Mr. Bello also said that as a trade policy bank, “NEXIM strategic interest and partnership in the Regional Sealink Project is to promote and diversify exports as well as enhance trade connectivity in line with government’s objective to diversify the economy.”
“Also, the bridging of maritime infrastructure gap is expected to significantly enhance exports of bulk solid minerals, thereby enhancing the GDP contribution of both shipping and solid minerals sectors from current levels of about 0.2 percent” he noted.
Recall the bank had also intervened in the key non-oil export sectors of the Nigerian Economy and has disbursed about N2.3bn between January, 2016 and February, 2017.
The then acting Managing Director/ Chief Executive, NEXIM Bank, Mr. Bashir Wali had told Daily Trust in an interview in 2017 that“Given the current policy of the Federal Government to promote the Agriculture and Solid Minerals sectors, about 46 percent (N1.058bn) of our intervention went to Agriculture/ Agro-processing, while Manufacturing, Solid Minerals and Services received 26 percent (N605.13m), 11 (N240.00m) percent and 17 percent (N400.00), respectively” he had said.
Mr.

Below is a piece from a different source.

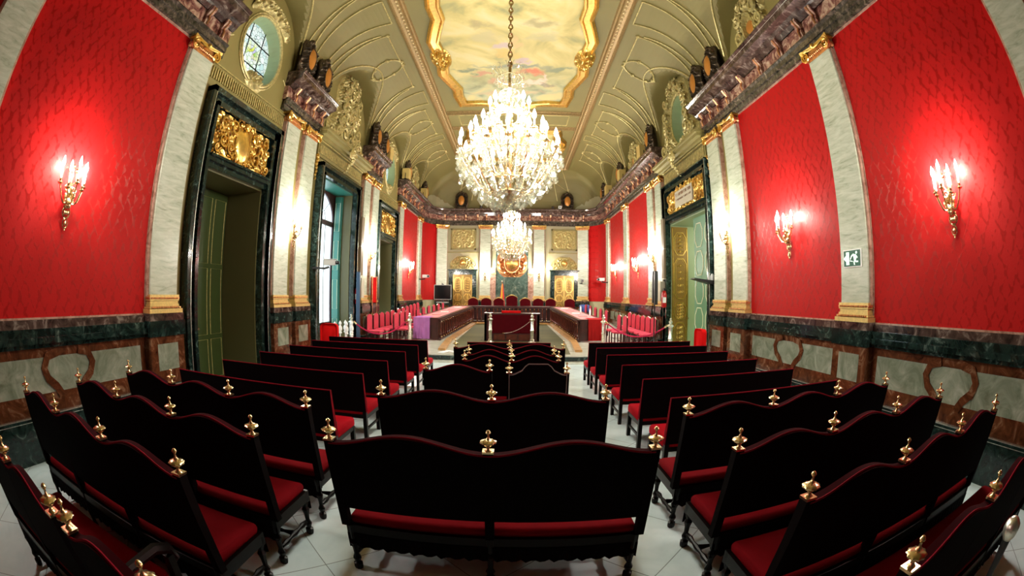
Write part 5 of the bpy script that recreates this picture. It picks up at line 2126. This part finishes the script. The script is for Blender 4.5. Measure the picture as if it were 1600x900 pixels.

Wali had further explained that “the total disbursement of N2.3billion during the period is expected to facilitate the creation of 1,355 direct jobs plus many indirect jobs and has a foreign exchange generation potential of $8.10million annually.”
All of these initiatives and more are geared towards impacting Africa in general and Nigeria in particular to tap into the opportunities available in global trade. One only hopes NEXIM remain committed to the programmes so they don’t end as failed programmes.